Dies sind Vorschläge, die interessanterweise heute in der Wirklichkeit schon umgesetzt sind, wenn auch indirekt: Das Arbeitslosengeld II ist längst für Millionen von Menschen zu einer Art Grundsicherung geworden. Viele hunderttausend Langzeitarbeitslose verdienen sich etwas dazu oder ackern in 1-Euro-Jobs: Dies kann man schon als eine Art subventionierten Niedriglohnsektor betrachten. Und die Rente dürfte für viele künftig kaum die Höhe der heutigen Sozialhilfe überschreiten.

Interessant an Miegels Essay sind daher auch nicht die konkreten Vorschläge, sondern der moralische Appell, der sich durch die 300 Seiten zieht. Für Miegel wird der Niedergang des Westens nämlich von einem Verfall der Werte, insbesondere der Arbeitsmoral, begleitet. „Die Reihen der hungrigen Jäger haben sich in den zurückliegenden drei Jahrzehnten zumindest im wohlhabenden Westen sichtlich gelichtet. Die meisten sind noch immer arbeitsam und fleißig. Aber den Arbeitselan oder gar die Arbeitsbesessenheit ihrer Eltern und Großeltern, oder wohl richtiger: ihrer Groß- und Urgroßeltern haben sie – von Minderheiten abgesehen – nicht mehr.“

An anderer Stelle heißt es: „Auch ältere Deutsche haben gelegentlich Schwierigkeiten, mit der Lockerheit und Beschwingtheit vieler ihrer jüngeren Landsleute zurechtzukommen.“ Die „Generation Praktikum“, die sich unbezahlt abrackert, um in der Jobwelt einen Fuß in die Tür zu kriegen, wird sich in dieser Analyse kaum wiedererkennen.

Wenn es um die Beschwörung alter Tugenden geht, wird Miegel fast preußisch-militärisch. „Die Völker des Westens müssen wieder lernen, Verzicht zu üben“, schreibt er. Das „Schlüsselproblem aller westlichen Gesellschaften“ sei nämlich: „Ihnen fehlt es an Bildung und Haltung.“ Spätestens bei diesem Satz drängt sich der Verdacht auf, dass sich der „Krisendiskurs“ in Deutschland selbst in einer ernsten Krise befindet – und das wiederum macht das Buch denkwürdig.

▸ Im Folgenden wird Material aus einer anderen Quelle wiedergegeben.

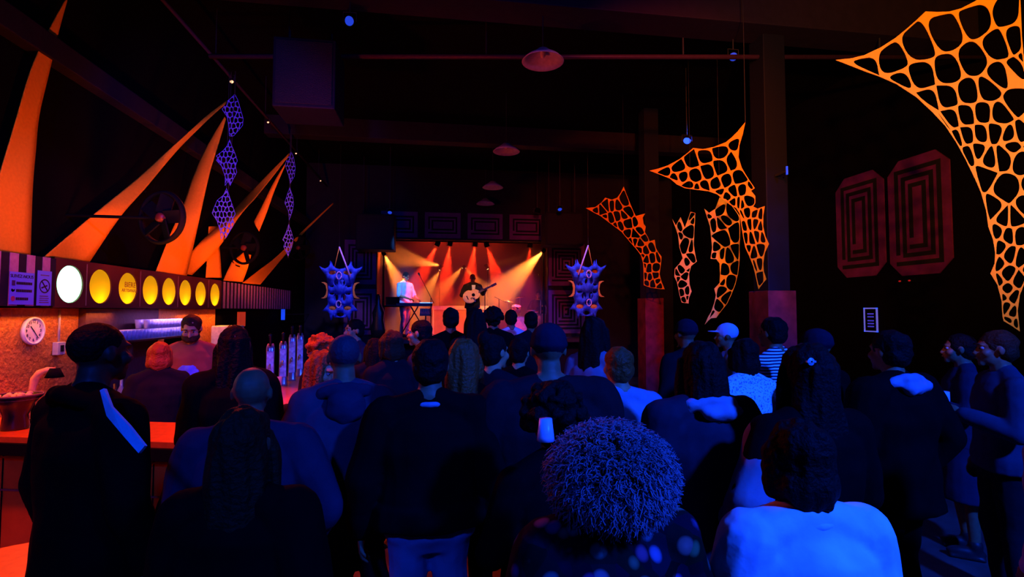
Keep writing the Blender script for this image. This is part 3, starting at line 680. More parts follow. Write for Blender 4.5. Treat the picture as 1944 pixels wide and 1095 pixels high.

Wenn nämlich vor allem an Werte wie „Haltung“ und „Bildung“ appelliert wird, um dem „Abstieg“ beizukommen, dann setzt sich die Debatte dem Verdacht aus, letztlich nur die Deutungshoheit über die Krise wiederherstellen zu wollen – und zwar die Deutungshoheit einer bürgerlichen Mitte, die sich schon immer im Besitz höherer Bildung und höherer Moral wähnte als die Unterschichtmilieus.

Ein solcher Krisendiskurs integriert aber nicht, sondern schottet nach unten ab. Er dient der Selbstvergewisserung des Bildungsbürgertums, das Angst hat vor der Selbstauflösung angesichts genau jenes wirtschaftlichen Drucks, den Miegel ja auch beschreibt. Mit Moral wird man jedoch nicht weit kommen in einer Zukunft, die in Deutschland die Lasten der Globalisierung und Alterung wieder einmal höchst ungleich auf die verschiedenen Milieus verteilt. Doch diese Verteilungsfragen anzusprechen ist derzeit offenbar nicht so angesagt.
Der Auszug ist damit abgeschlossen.